§ **Given request**:
The listing below contains a span that opens with the line containing "Write part 4" and closes with the line containing "SIDING, hs, smooth=False)". Return that span exactly.

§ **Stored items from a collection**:
◆ ◆ ◆ ◆ ◆
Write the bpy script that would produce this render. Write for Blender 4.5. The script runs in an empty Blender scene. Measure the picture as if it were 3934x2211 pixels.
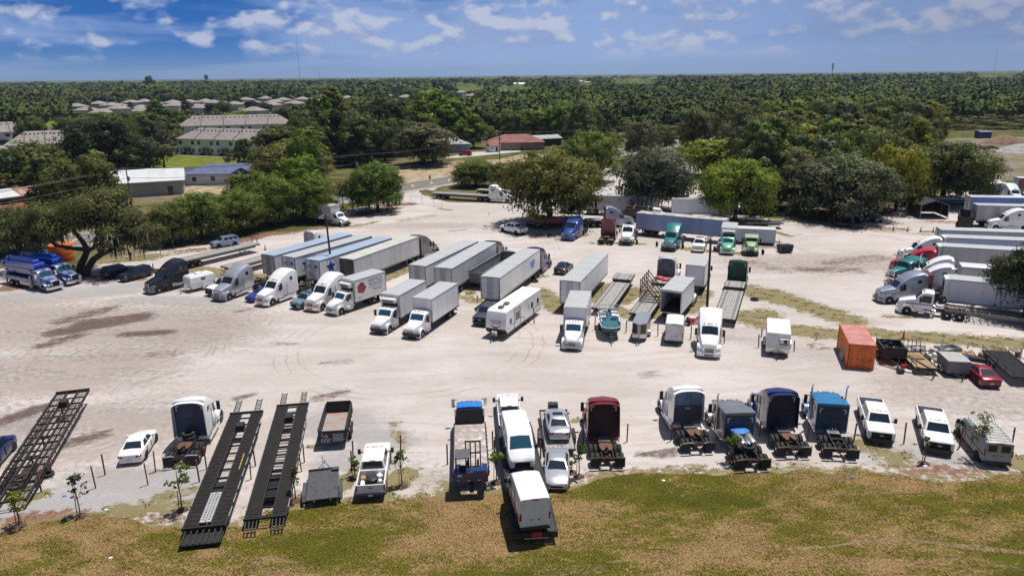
import bpy,math,random
import numpy as np
from mathutils import Vector,Matrix
# ---------------------------------------------------------------- camera, light, exposure
SC=bpy.context.scene
COL=SC.collection
rad=math.radians
CAM_H,PITCH,ROLL,FPX=28.3,rad(16.4),rad(0.6),2778.0
cd=bpy.data.cameras.new('camera')
cam=bpy.data.objects.new('camera',cd)
COL.objects.link(cam)
SC.camera=cam
cd.sensor_width=36.0
cd.lens=36.0*FPX/3934.0
cd.clip_start,cd.clip_end=0.5,90000.0
_U0=Vector((0,math.sin(PITCH),math.cos(PITCH)))
_F0=Vector((0,math.cos(PITCH),-math.sin(PITCH)))
_R=Vector((1,0,0))*math.cos(ROLL)-_U0*math.sin(ROLL)
_U=_U0*math.cos(ROLL)+Vector((1,0,0))*math.sin(ROLL)
_m=Matrix((_R,_U,-_F0)).transposed().to_4x4()
_m.translation=(0,0,CAM_H)
cam.matrix_world=_m
SUN_DIR=Vector((0.235,0.186,1.0)).normalized()# towards the sun
SUN_EL=math.asin(SUN_DIR.z)
ld=bpy.data.lights.new('sun','SUN')
ld.energy=5.0
ld.angle=rad(0.5)
ld.color=(1.0,0.955,0.89)
sun=bpy.data.objects.new('sun',ld)
COL.objects.link(sun)
sun.rotation_euler=SUN_DIR.to_track_quat('Z','Y').to_euler()
SC.view_settings.view_transform='Standard'
SC.view_settings.look='None'
SC.view_settings.exposure=0.1
SC.view_settings.gamma=1.0
SC.cycles.max_bounces=5
SC.cycles.diffuse_bounces=2
SC.cycles.glossy_bounces=3
SC.cycles.transmission_bounces=3
SC.cycles.transparent_max_bounces=8
SC.cycles.volume_bounces=0
SC.cycles.use_denoising=True
SC.cycles.volume_max_steps=64
class NT:
 """short hand for building node trees"""
 def __init__(s,tree):
  s.t=tree
  tree.nodes.clear()
 def n(s,kind,**kw):
  nd=s.t.nodes.new(kind)
  for k,v in kw.items():
   setattr(nd,k,v)
  return nd
 def set(s,nd,key,val):
  if hasattr(val,'is_output'):
   s.t.links.new(val,nd.inputs[key])
  elif val is not None:
   nd.inputs[key].default_value=val
 def math(s,op,a,b=None,c=None,clamp=False):
  nd=s.n('ShaderNodeMath',operation=op,use_clamp=clamp)
  s.set(nd,0,a)
  s.set(nd,1,b)
  s.set(nd,2,c)
  return nd.outputs[0]
 def vmath(s,op,a,b=None):
  nd=s.n('ShaderNodeVectorMath',operation=op)
  s.set(nd,0,a)
  s.set(nd,1,b)
  return nd.outputs[0]
 def mix(s,fac,a,b,mode='MIX'):
  nd=s.n('ShaderNodeMixRGB',blend_type=mode)
  for k,v in(('Fac',fac),('Color1',a),('Color2',b)):
   if isinstance(v,tuple)and len(v)== 3:
    v=v+(1,)
   s.set(nd,k,v)
  return nd.outputs[0]
 def noise(s,vec,scale,detail=4,rough=0.55,dist=0.0):
  nd=s.n('ShaderNodeTexNoise')
  if vec is not None:
   s.set(nd,'Vector',vec)
  nd.inputs['Scale'].default_value=scale
  nd.inputs['Detail'].default_value=detail
  nd.inputs['Roughness'].default_value=rough
  nd.inputs['Distortion'].default_value=dist
  return nd.outputs['Fac']
 def ramp(s,fac,a,b,lo=0.0,hi=1.0):
  nd=s.n('ShaderNodeMapRange')
  nd.interpolation_type='SMOOTHSTEP'
  s.set(nd,'Value',fac)
  for k,v in(('From Min',a),('From Max',b),('To Min',lo),('To Max',hi)):
   s.set(nd,k,v)
  return nd.outputs[0]
 def comb(s,x,y,z):
  nd=s.n('ShaderNodeCombineXYZ')
  s.set(nd,0,x)
  s.set(nd,1,y)
  s.set(nd,2,z)
  return nd.outputs[0]
 def sep(s,v):
  nd=s.n('ShaderNodeSeparateXYZ')
  s.set(nd,0,v)
  return nd.outputs
# ---- sky with cumulus bands (all by direction in the world)
SC.world=bpy.data.worlds.new('World')
SC.world.use_nodes=True
w=NT(SC.world.node_tree)
tc=w.n('ShaderNodeTexCoord').outputs['Generated']
dx,dy,dz=w.sep(tc)
el=w.math('MAXIMUM',dz,0.0)
az=w.math('ARCTAN2',dx,dy)
lift=w.math('ADD',w.math('MULTIPLY',w.math('POWER',el,0.8),1.5),0.10)
skyv=w.comb(dx,dy,lift)
sky=w.n('ShaderNodeTexSky',sky_type='NISHITA')
sky.sun_disc=False
sky.sun_elevation=SUN_EL
sky.sun_rotation=math.atan2(SUN_DIR.x,SUN_DIR.y)
sky.altitude=0
sky.air_density=1.0
sky.dust_density=0.6
sky.ozone_density=3.0
w.set(sky,'Vector',w.vmath('NORMALIZE',skyv))
hs=w.n('ShaderNodeHueSaturation')
w.set(hs,'Color',sky.outputs[0])
hs.inputs['Saturation'].default_value=1.28
hs.inputs['Value'].default_value=0.80
skyc=hs.outputs[0]
deep=w.mix(1.0,skyc,(0.05,0.58,1.08),'MULTIPLY')
left=w.ramp(az,-0.40,0.05,1.0,0.0)
base=w.mix(left,w.mix(1.0,skyc,(0.85,0.98,1.15),'MULTIPLY'),deep)
u0,v0=w.math('MULTIPLY',az,11.0),w.math('MULTIPLY',el,19.0)
vor=w.n('ShaderNodeTexVoronoi',feature='SMOOTH_F1')
w.set(vor,'Vector',w.comb(u0,v0,0.2))
vor.inputs['Scale'].default_value=5.0
n0=w.math('ADD',w.noise(w.comb(u0,v0,0.7),1.35,9,0.52,0.1),w.math('MULTIPLY',w.math('SUBTRACT',0.42,vor.outputs['Distance']),0.13))
n1=w.noise(w.comb(w.math('ADD',u0,0.05),w.math('ADD',v0,0.20),0.7),1.35,9,0.52,0.1)
n2=w.noise(w.comb(w.math('MULTIPLY',az,3.0),w.math('MULTIPLY',el,22.0),3.1),1.3,6,0.55,0.3)
right=w.ramp(az,-0.45,-0.12)
band=w.math('MULTIPLY',w.ramp(el,0.022,0.045),w.ramp(el,0.062,0.088,1.0,0.0))
nn=w.math('ADD',n0,w.math('ADD',w.math('MULTIPLY',right,0.075),w.math('MULTIPLY',band,0.055)))
puff=w.math('MULTIPLY',w.ramp(nn,0.53,0.67),w.ramp(el,0.012,0.04))
veil=w.math('MULTIPLY',w.ramp(w.math('ADD',n2,w.math('MULTIPLY',right,0.26)),0.46,0.76,0.0,0.85),w.ramp(el,0.0,0.1,1.0,0.85))
lit=w.ramp(w.math('SUBTRACT',n0,n1),-0.05,0.10)
dim=w.ramp(az,0.1,0.62,1.0,0.72)
cc=w.mix(lit,(2.8,3.8,6.4),(5.4,5.8,7.3))
c=w.mix(w.ramp(el,0.0,0.055,0.85,0.0),base,w.mix(left,(2.9,4.3,7.4),(0.75,2.1,5.0)))
c=w.mix(veil,c,(3.3,4.5,7.6))
c=w.mix(w.math('MULTIPLY',puff,0.92),c,cc)
c=w.mix(1.0,c,w.comb(dim,dim,w.math('ADD',0.08,w.math('MULTIPLY',dim,0.92))),'MULTIPLY')
c=w.mix(1.0,c,(1.42,1.42,1.42),'MULTIPLY')
up=w.ramp(el,0.10,0.30)
c=w.mix(up,c,sky.outputs[0])
bg=w.n('ShaderNodeBackground')
w.set(bg,'Color',c)
bg.inputs['Strength'].default_value=0.066
wo=w.n('ShaderNodeOutputWorld')
w.t.links.new(bg.outputs[0],wo.inputs[0])
# ---------------------------------------------------------------- where a spot of the survey photo lies on the ground
_XO,_YO=(0,1000,2000,2934),(200,700,1200,1651)
def K(rc,x,y):
 if rc == 0:
  return(x,y)
 r,c=divmod(rc,10)
 return(_XO[c-1]+x/2.576,_YO[r-1]+y/2.576)
def W(p,h=0.0):
 u,v=(p[0]-1967.0)/FPX,-(p[1]-1105.5)/FPX
 d=_F0+_R*u+_U*v
 t=(h-CAM_H)/d.z
 return Vector((d.x*t,d.y*t,h))
def G(rc,x,y,h=0.0):
 return W(K(rc,x,y),h)
def proj(v):
 q=Vector(v)-Vector((0,0,CAM_H))
 z=q.dot(_F0)
 return(1967.0+FPX*q.dot(_R)/z,1105.5-FPX*q.dot(_U)/z,z)
# ---------------------------------------------------------------- materials
_MC={}
def mat(name,col,rough=0.5,metal=0.0,var=0.12,scale=1.3,coat=0.0,col2=None,spec=None,streak=False,bump=0.0,bscale=20.0):
 key=(name,col,rough,metal)
 if key in _MC:
  return _MC[key]
 m=bpy.data.materials.new(name)
 m.use_nodes=True
 t=NT(m.node_tree)
 b=t.n('ShaderNodeBsdfPrincipled')
 o=t.n('ShaderNodeOutputMaterial')
 t.t.links.new(b.outputs[0],o.inputs[0])
 tco=t.n('ShaderNodeTexCoord').outputs['Object']
 v=tco
 if streak:
  x,y,z=t.sep(tco)
  v=t.comb(x,y,t.math('MULTIPLY',z,0.12))
 nz=t.noise(v,scale,5,0.6)
 c2=col2 or tuple(max(0.0,k*(1-2.2*var))for k in col)
 t.set(b,'Base Color',t.mix(t.ramp(nz,0.42,0.75),col,c2))
 t.set(b,'Roughness',t.ramp(nz,0.2,0.8,max(0.02,rough-0.06),min(1,rough+0.1)))
 b.inputs['Metallic'].default_value=metal
 if coat:
  b.inputs['Coat Weight'].default_value=coat
  b.inputs['Coat Roughness'].default_value=0.06
 if spec is not None:
  b.inputs['Specular IOR Level'].default_value=spec
 if bump:
  bp=t.n('ShaderNodeBump')
  bp.inputs['Strength'].default_value=bump
  bp.inputs['Distance'].default_value=0.05
  t.set(bp,'Height',t.noise(tco,bscale,5,0.65))
  t.t.links.new(bp.outputs[0],b.inputs['Normal'])
 _MC[key]=m
 return m
def paint(name,col,rough=0.32):
 return mat('paint_'+name,col,rough,0.0,0.07,0.9,coat=0.6)
WHITE=paint('white',(0.80,0.80,0.80))
OFFW=mat('paint_old_white',(0.70,0.70,0.68),0.45,0,0.12,0.8)
SILVER=mat('paint_silver',(0.52,0.53,0.56),0.28,0.55,0.05,0.8,coat=0.5)
BLACKP=paint('black',(0.012,0.012,0.016))
RUB=mat('rubber',(0.022,0.022,0.024),0.8,0,0.25,6,bump=0.3,bscale=30)
BLK=mat('black_steel',(0.018,0.018,0.020),0.55,0,0.3,2.0)
DARK=mat('dark_plastic',(0.028,0.028,0.030),0.6,0,0.2,2.0)
VOID=mat('dark_recess',(0.006,0.006,0.007),0.9,0,0.0)
GLASS=mat('tinted_glass',(0.012,0.022,0.035),0.05,0,0.1,1.0,spec=0.9)
GLASSB=mat('blue_tinted_glass',(0.02,0.07,0.11),0.06,0,0.1,1.0,spec=0.9)
CHROME=mat('chrome',(0.75,0.75,0.77),0.14,1.0,0.05)
ALU=mat('aluminium',(0.62,0.63,0.65),0.34,0.85,0.08,3)
GALV=mat('galvanised_steel',(0.45,0.46,0.47),0.5,0.5,0.15,3)
LAMP=mat('lamp_lens',(0.62,0.64,0.66),0.12,0.3,0.05)
REDL=mat('red_lens',(0.35,0.01,0.012),0.2,0,0.1)
AMBER=mat('amber_lens',(0.6,0.2,0.02),0.25,0,0.1)
RUST=mat('rusty_steel',(0.17,0.065,0.035),0.75,0.1,0.3,3,col2=(0.07,0.035,0.025))
RUSTP=mat('rust_red_post_paint',(0.30,0.075,0.045),0.7,0,0.2,4)
WOODG=mat('weathered_deck_boards',(0.33,0.32,0.31),0.8,0,0.2,2,streak=False)
WOOD=mat('raw_timber',(0.36,0.24,0.13),0.8,0,0.25,4)
SIDEW=mat('white_trailer_sheet',(0.74,0.745,0.76),0.35,0,0.07,0.9,streak=True,coat=0.2)
SIDEG=mat('grey_trailer_sheet',(0.55,0.56,0.58),0.38,0.1,0.1,0.9,streak=True)
ROOFG=mat('trailer_roof_sheet',(0.47,0.48,0.48),0.42,0.15,0.08,0.5)
ROOFB=mat('bluish_trailer_roof_sheet',(0.42,0.50,0.62),0.35,0.25,0.08,0.5)
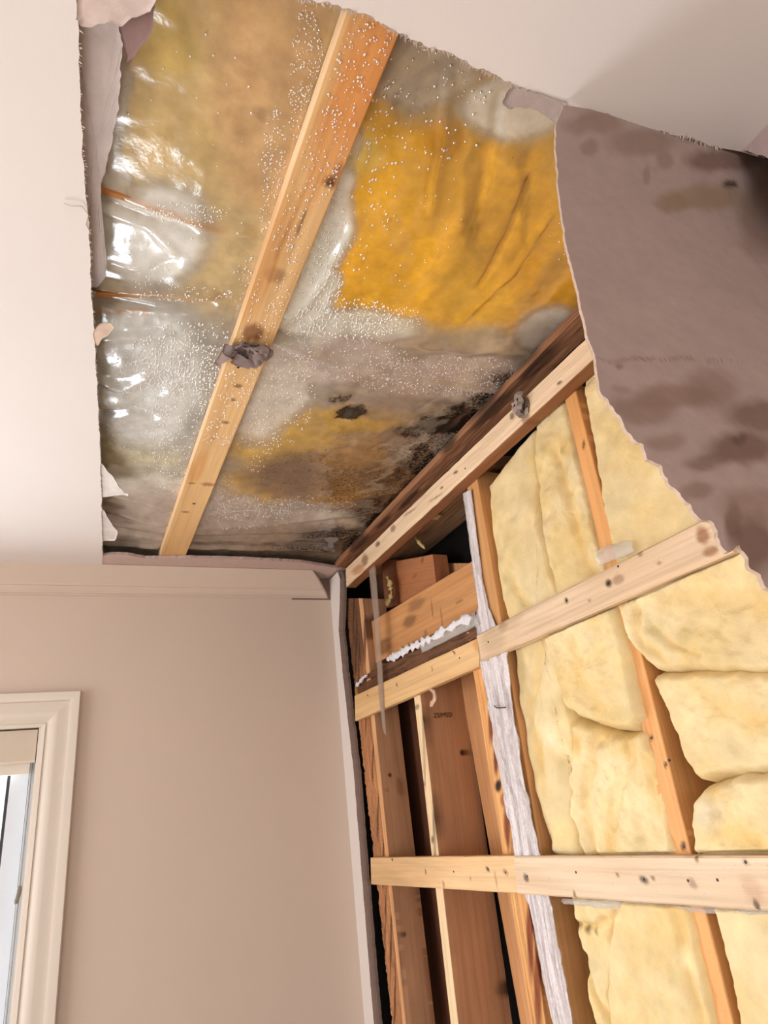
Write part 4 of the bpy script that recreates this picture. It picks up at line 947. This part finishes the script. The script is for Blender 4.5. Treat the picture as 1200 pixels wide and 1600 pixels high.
# roller blind
bl = empty('roller_blind', (-.7, YF+.03, wf_z1-.1)); tag(bl, 'beige roller blind cassette rolled up at the top of the window', 'blind')
zb0 = fp(40, 1192, YF+.004)[2]; xb1 = wf_x1-.006
prof = [(.004, wf_z1-.008), (.004, zb0+.006), (.008, zb0), (.045, zb0+.004), (.060, zb0+.03), (.060, wf_z1-.008)]
V = [(x, YF+a, z) for x in (wf_x0+.006, xb1) for a, z in prof]; n = len(prof)
obj('cassette', V, [[k, (k+1) % n, n+(k+1) % n, n+k] for k in range(n)]+[list(range(n))[::-1], [n+k for k in range(n)]], BLINDM, bl, smooth=False)
obj('bottom_bar', *box((wf_x0+.012, YF+.028, zb0-.028), (xb1-.012, YF+.040, zb0+.002)), PAINT_TRIM, bl, smooth=False)
xc = wf_x1-.018
for dx in (0, .006):
    obj('cord', *tube([(xc+dx, YF+.02, zb0+.01), (xc+dx, YF+.02, 1.0)], .0009, 6), CORDM, bl)
cpull = fp(36, 1397, YF+.014); cpull[0] = xc+.002
P = sample_line([(cpull[0]+.004, cpull[1], cpull[2]+.022), (cpull[0]+.002, cpull[1], cpull[2]), (cpull[0]-.003, cpull[1], cpull[2]-.022)], 12)
tmp = np.interp(np.linspace(0, 1, 12), [0, .1, .3, .9, 1], [.003, .006, .0065, .006, .003])
obj('cord_tensioner', *tube(P, tmp, 10), mat_flat('grey_plastic', L(128, 118, 106), .5, .4), bl)

# white siding of the house opposite, seen through the window
hs = empty('neighbouring_house', (-1.2, 6.0, 0)); tag(hs, 'bright white clapboard house front outside the window', 'house')
for k in range(22):
    z = -.6+k*.28
    V = [(-5.5, 6.0, z), (2.2, 6.0, z), (2.2, 6.03, z+.285), (-5.5, 6.03, z+.285), (-5.5, 6.06, z), (2.2, 6.06, z), (2.2, 6.06, z+.285), (-5.5, 6.06, z+.285)]
    obj('siding_board', V, [[0,1,2,3],[4,7,6,5],[0,4,5,1],[3,2,6,7],[0,3,7,4],[1,5,6,2]], SIDING, hs, smooth=False)

# repeats carry one group each
GROUPS = {'wool_batt': 'yellow wool batts filling the wall bays', 'wall_stud': 'upright studs of the opened wall', 'wall_strapping': 'horizontal straps nailed across the studs',
          'sheathing_board': 'sheathing boards at the back of the dark stud bay', 'torn_paper': 'torn paper scraps around the ceiling hole', 'film_scrap': 'scraps of clear film behind the straps',
          'wool_tuft': 'loose wool tufts in the dark bay', 'foam_bead': 'white foam on the splintered batten', 'joist': 'joist edges seen through the plastic', 'film_wrap': 'white film on the wrapped stud',
          'cripple_block': 'short blocks behind the wall-top board', 'torn_paper_wad': 'paper wads nailed on the boards'}
for o in sc.objects:
    g = GROUPS.get(o.name.split('.')[0])
    if g and o.parent is None and 'category' in o: o['group'] = g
◆ ◆ ◆ ◆ ◆
§ **Exercise answer**:
Write part 4 of the bpy script that recreates this picture. It picks up at line 947. This part finishes the script. The script is for Blender 4.5. Treat the picture as 1200 pixels wide and 1600 pixels high.
# roller blind
bl = empty('roller_blind', (-.7, YF+.03, wf_z1-.1)); tag(bl, 'beige roller blind cassette rolled up at the top of the window', 'blind')
zb0 = fp(40, 1192, YF+.004)[2]; xb1 = wf_x1-.006
prof = [(.004, wf_z1-.008), (.004, zb0+.006), (.008, zb0), (.045, zb0+.004), (.060, zb0+.03), (.060, wf_z1-.008)]
V = [(x, YF+a, z) for x in (wf_x0+.006, xb1) for a, z in prof]; n = len(prof)
obj('cassette', V, [[k, (k+1) % n, n+(k+1) % n, n+k] for k in range(n)]+[list(range(n))[::-1], [n+k for k in range(n)]], BLINDM, bl, smooth=False)
obj('bottom_bar', *box((wf_x0+.012, YF+.028, zb0-.028), (xb1-.012, YF+.040, zb0+.002)), PAINT_TRIM, bl, smooth=False)
xc = wf_x1-.018
for dx in (0, .006):
    obj('cord', *tube([(xc+dx, YF+.02, zb0+.01), (xc+dx, YF+.02, 1.0)], .0009, 6), CORDM, bl)
cpull = fp(36, 1397, YF+.014); cpull[0] = xc+.002
P = sample_line([(cpull[0]+.004, cpull[1], cpull[2]+.022), (cpull[0]+.002, cpull[1], cpull[2]), (cpull[0]-.003, cpull[1], cpull[2]-.022)], 12)
tmp = np.interp(np.linspace(0, 1, 12), [0, .1, .3, .9, 1], [.003, .006, .0065, .006, .003])
obj('cord_tensioner', *tube(P, tmp, 10), mat_flat('grey_plastic', L(128, 118, 106), .5, .4), bl)

# white siding of the house opposite, seen through the window
hs = empty('neighbouring_house', (-1.2, 6.0, 0)); tag(hs, 'bright white clapboard house front outside the window', 'house')
for k in range(22):
    z = -.6+k*.28
    V = [(-5.5, 6.0, z), (2.2, 6.0, z), (2.2, 6.03, z+.285), (-5.5, 6.03, z+.285), (-5.5, 6.06, z), (2.2, 6.06, z), (2.2, 6.06, z+.285), (-5.5, 6.06, z+.285)]
    obj('siding_board', V, [[0,1,2,3],[4,7,6,5],[0,4,5,1],[3,2,6,7],[0,3,7,4],[1,5,6,2]], SIDING, hs, smooth=False)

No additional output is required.